The Revenge of Geography - what the map tells us about coming conflicts and the battle against fate
by Kaplan, Robert D.
pub. by Random House, NY 2012 -   -  maps   -       isbn 978-1-4000-6983-5     Notes on pages 349 - 378     index on pages 379 - 403 -   403 pages
Kaplan thinks large. This book is a tour de force of Geopolitik divided by time. He defines his general ideas about the way the world is physically arranged and how that colors the events of nations history, how nations with real geographical borders are different from those whose neighboring borders are just lines in the dirt.
He is not at all afraid of using a complicated word such as hegemony when a simpler word such as leadership would do. Kaplan has traveled widely and is well well qualified to write a book on the grand scale, as this one is. He has worked under the US Secretary of Defense, and in various think tanks which examine the state of the world for various US political forces.
The book discusses several eminent geographers and their geo-political thoughts at length. I wish he had included a bibliography. One could be constructed from the chapter notes, but I would rather he had done it directly.

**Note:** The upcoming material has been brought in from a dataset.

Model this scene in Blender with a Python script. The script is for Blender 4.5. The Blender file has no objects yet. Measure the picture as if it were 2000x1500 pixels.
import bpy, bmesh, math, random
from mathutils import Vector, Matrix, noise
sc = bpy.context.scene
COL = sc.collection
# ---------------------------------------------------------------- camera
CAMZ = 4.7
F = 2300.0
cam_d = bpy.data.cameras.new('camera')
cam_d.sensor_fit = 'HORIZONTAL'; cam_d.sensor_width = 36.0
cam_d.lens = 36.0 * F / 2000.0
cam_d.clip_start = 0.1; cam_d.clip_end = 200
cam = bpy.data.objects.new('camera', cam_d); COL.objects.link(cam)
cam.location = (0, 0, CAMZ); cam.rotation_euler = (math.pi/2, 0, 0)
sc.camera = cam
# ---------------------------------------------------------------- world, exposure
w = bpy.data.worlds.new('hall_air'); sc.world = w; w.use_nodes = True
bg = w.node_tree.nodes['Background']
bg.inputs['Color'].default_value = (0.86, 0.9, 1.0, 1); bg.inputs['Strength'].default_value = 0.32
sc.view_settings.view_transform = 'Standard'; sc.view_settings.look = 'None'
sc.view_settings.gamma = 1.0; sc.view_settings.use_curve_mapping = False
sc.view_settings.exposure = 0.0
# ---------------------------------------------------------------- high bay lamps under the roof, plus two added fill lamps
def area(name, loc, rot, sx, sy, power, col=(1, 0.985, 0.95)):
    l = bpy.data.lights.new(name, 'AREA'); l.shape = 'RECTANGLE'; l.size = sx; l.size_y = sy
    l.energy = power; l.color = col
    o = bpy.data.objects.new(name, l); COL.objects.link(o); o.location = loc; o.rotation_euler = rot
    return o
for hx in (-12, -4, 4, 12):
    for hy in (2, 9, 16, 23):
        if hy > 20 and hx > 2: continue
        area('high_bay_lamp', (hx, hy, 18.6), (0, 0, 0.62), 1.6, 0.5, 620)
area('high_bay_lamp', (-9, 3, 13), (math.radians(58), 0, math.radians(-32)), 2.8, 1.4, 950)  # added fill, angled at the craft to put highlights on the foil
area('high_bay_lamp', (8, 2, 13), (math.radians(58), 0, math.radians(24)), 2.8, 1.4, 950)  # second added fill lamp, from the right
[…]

The book is organized in 3 parts
I. - Visionaries - with chapters headed - from Bosnia to Baghdad - the revenge of geography - Herodotus and his successors - the eurasian map - the Nazi distortion - the rimland thesis - the alure of sea power - the crisis of room -
II. - The Early-Twenty-First-Century Map - with chapters headed - the geography of european divisions - Russia and the independent heartland - the geography of Chinese power - Indias geographical dilemma - the Iranian pivot - the former Ottoman empire.

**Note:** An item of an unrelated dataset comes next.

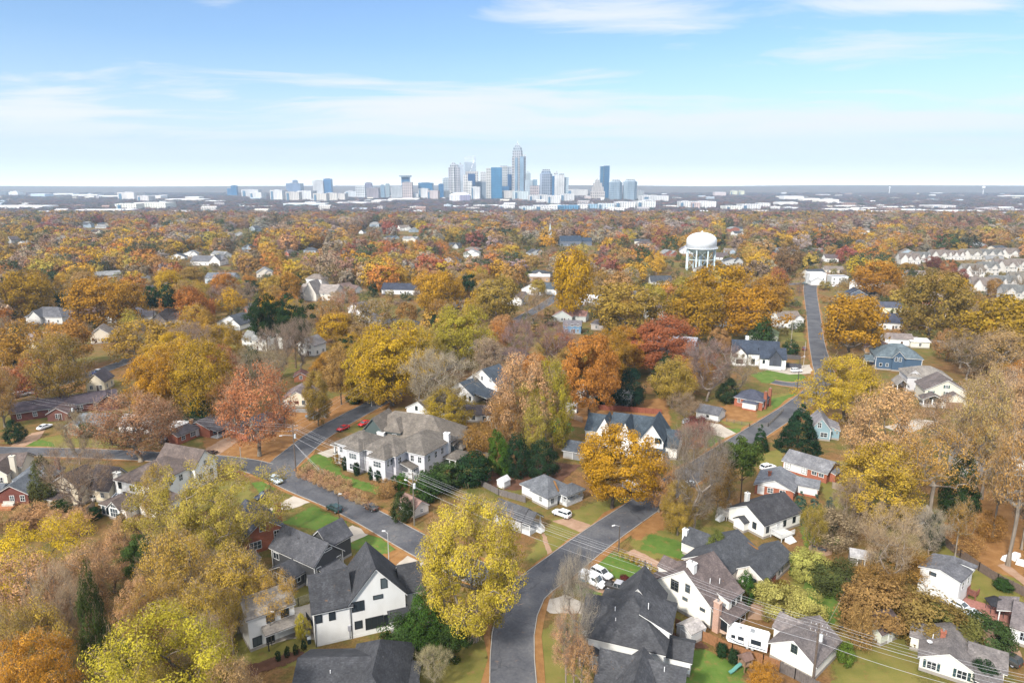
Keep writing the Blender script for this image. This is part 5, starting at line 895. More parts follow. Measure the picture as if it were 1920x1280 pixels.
# townhouses on the right
for i, (px, py, rz, L, D, hh, c) in enumerate([(1687, 496, -8, 20, 12, 8, 'a'), (1715, 492, -8, 18, 12, 8, 'b'), (1745, 489, -8, 20, 12, 8, 'a'), (1775, 488, -8, 18, 12, 8, 'b'), (1803, 487, -9, 22, 12, 8, 'a'), (1838, 486, -9, 24, 12, 8, 'b'), (1872, 485, -9, 24, 12, 8, 'a'),
        (1700, 532, -12, 16, 12, 8, 'b'), (1806, 522, -14, 18, 14, 9, 'a'), (1836, 516, -14, 18, 14, 9, 'b'), (1866, 512, -14, 20, 14, 9, 'a'), (1896, 509, -14, 22, 14, 9, 'b'), (1822, 552, -16, 18, 14, 9, 'a'), (1858, 546, -16, 18, 14, 9, 'b'), (1894, 541, -16, 20, 14, 9, 'a'), (1880, 566, -18, 18, 13, 9, 'b'), (1925, 560, -18, 18, 13, 9, 'a')]):
    h = House('townhouse', 'pale townhouse with dormers under a taupe-grey roof, one of the packed rows at the right', (px, py), rz, wc=R.choice([(.54, .52, .48), (.50, .48, .45), (.58, .56, .53)]), rc=R.choice([(.145, .13, .11), (.15, .125, .11), (.12, .12, .115)]), group='townhouses in packed rows', short=None)
    hh -= 1.6; L *= R.uniform(.8, .95); h.wing(0, 0, L, D, hh - 1, 'gx', 5 if c == 'a' else 4.2, .4); nb = R.choice([2, 3])
    for j in range(nb):
        u0 = L * (j + .18) / nb; h.wing(u0, -.5, u0 + L * .55 / nb, D * .42, hh - .4, 'gy', 2.4, .3, zb=hh - 2.4)
    if c == 'a': h.wing(0, -2.2, L * .34, 3, hh - .8, 'gy', 4.2, .3)
    h.win(0, 'f', 5, 1, 1, 1.5); h.win(0, 'f', 5, 4, 1, 1.5); h.win(0, 'l', 2, 4, 1, 1.5); h.done()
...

III. - Americas destiny (a very short part) - Braudel, Mexico and grand strategy.

In his summation Kaplan suggests that USA ought to pay more attention to Mexico as a possible threat if it becomes a failed state than it is taking time and energy to deal with Iraq and Afghanistan.

Some of the authors discussed in depth include Mackinder, Halford J. - Morgaenthau, Hans J. - Thucydides - Hobbs, Thomas - Mahan, Alfred Thayer - East, W. Gordon - Spykman, Nicholas J. - Berlin, Isaiah - McNeill, William H. - Spengler, Oswald - Toynbee, Arnold J. - Roux, George - Hodgson, Marshall G.S. - Pasternak, Boris - Grygiel, Jakub J. - Kennedy, Paul - Brzezinski, Zbigniew - Strausz-Hupe, Robert - Blouet, Brian W. - Herwig, Holger H. - Bracken, Paul - Ibn Khaldun - Orwell, George - Cohen, Saul B. - Braundel, Fernand - Solzhenitsyn, Alexander - Keay, John - Ebrey, Patricia Buckley - Panikkar, K.M. - Stein, Burton - Ahsan, Aitzaz - Wink, Andre - Doughty, Charles M. = Vasssiliev, Alexei - Mansfield, Peter - Friedman, George - Gibbons, Herbert Adams - Hitti, Philip K. - Adonis (Syrian poet) - Huntington, Samuel P. - and many more.
The maps are arranged in interesting ways so as to best illustrate the chapter which they head. A careful examination of them is very telling. How many know the layout of central and Southern Asia?
This book deals with ancient civilizations and their modern situations. It is almost disturbing that South America, Africa and Australia are not covered. These places might not have a relevant ancient past, but I expect that they will be serious players in the world of the future.
All-in-all a challenging book. Reading it will expand and sometimes numb your mind. It took me long enough to read this book that I ran up an overdue fine to the public library from which it was borrowed.